A tree is planted. Its roots grab on to the soil beneath it and begin carving its new home. Each day it digs in further; slowly and securely spreading its roots deeper, with each inch becoming further invested in that space. The tree has found a place to make its home and settles. It is nourished here. It finds comfort here. It grows here and will grow here for generations… if you let it.
I used to be a tree – before moving abroad that is – before digging up my roots and moving them to foreign soil. I stood confidently grounded in my home land, loving the earth that swaddled me, that held me and nourished me. So why, you might ask, would I have chosen to lift these roots and attempt to transplant them elsewhere?
I wasn’t unhappy. I could start there. I had what I needed to thrive and more than that, I enjoyed my life. I had enough. And so the only thing I could come up with is that I wanted more – that blanket word we use when we can’t exactly pinpoint what else we are in search of. This was some intangible, invisible idea of wanting to widen, and wanting to see and feel and understand more than the land I was settled into so solidly. I guess, I didn’t just want to be planted deep, I wanted to set out, to expand, to broaden.
When we moved, it was as hard as you could imagine it would be to rip up a tree that was so firmly developed in its home and while the leaves and branches and trunk lifted up, many of the roots stayed behind; it’s impossible to undig so much history. These roots were so invested in the soil they had grown up in that I wasn’t sure they would ever allow themselves to be transplanted anywhere else and surely a tree without roots wouldn’t survive.
But a funny thing happened with our uprooting… our [family] tree, instead of burrowing new roots profoundly in the dirt, started to unfold another way. Life always finds a way I suppose.

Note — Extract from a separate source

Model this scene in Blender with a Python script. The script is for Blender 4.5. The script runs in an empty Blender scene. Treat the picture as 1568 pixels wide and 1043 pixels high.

Weaving ourselves into the new life we had chosen, we were creating a different kind of root – a vine – one that didn’t dig as deeply into the earth but that grows fast and expands its reach outward, broadening its scope with each inch of space it clutched.
Like most vines that grow counterclockwise, our family wasn’t growing in the typical direction but we were flourishing anyway. As newly planted vines, we had no choice but to wrap our entire stems around our support and cling on for existence. We were aware that in order to survive we had to depend on others, lean on others to help make us stronger. Without these supports, we had no chance of existing but with them… we were unstoppable. Unyielding. Tenacious. Difficult to break. And perhaps, that is my favorite part of being a vine – that we can grow anywhere, as long as there is some sort of connection.
Both Husband and I have lived both kinds of lives, of roots and vines, and I can’t tell you which life I like better: the sturdy one of a tree that thrives with deep roots and is rich in history or the outward expanding one of vines that coil themselves around other vines enabling it to project itself further beyond its origin. They both have their place in nature, they both have figured out how to withstand and endure and while one could argue that vines aren’t as solid as trees or that trees aren’t as traveled as vines, I can’t help but think What does it matter how we grow as long as we grow.
What are your thoughts? Are you of tree or of vine?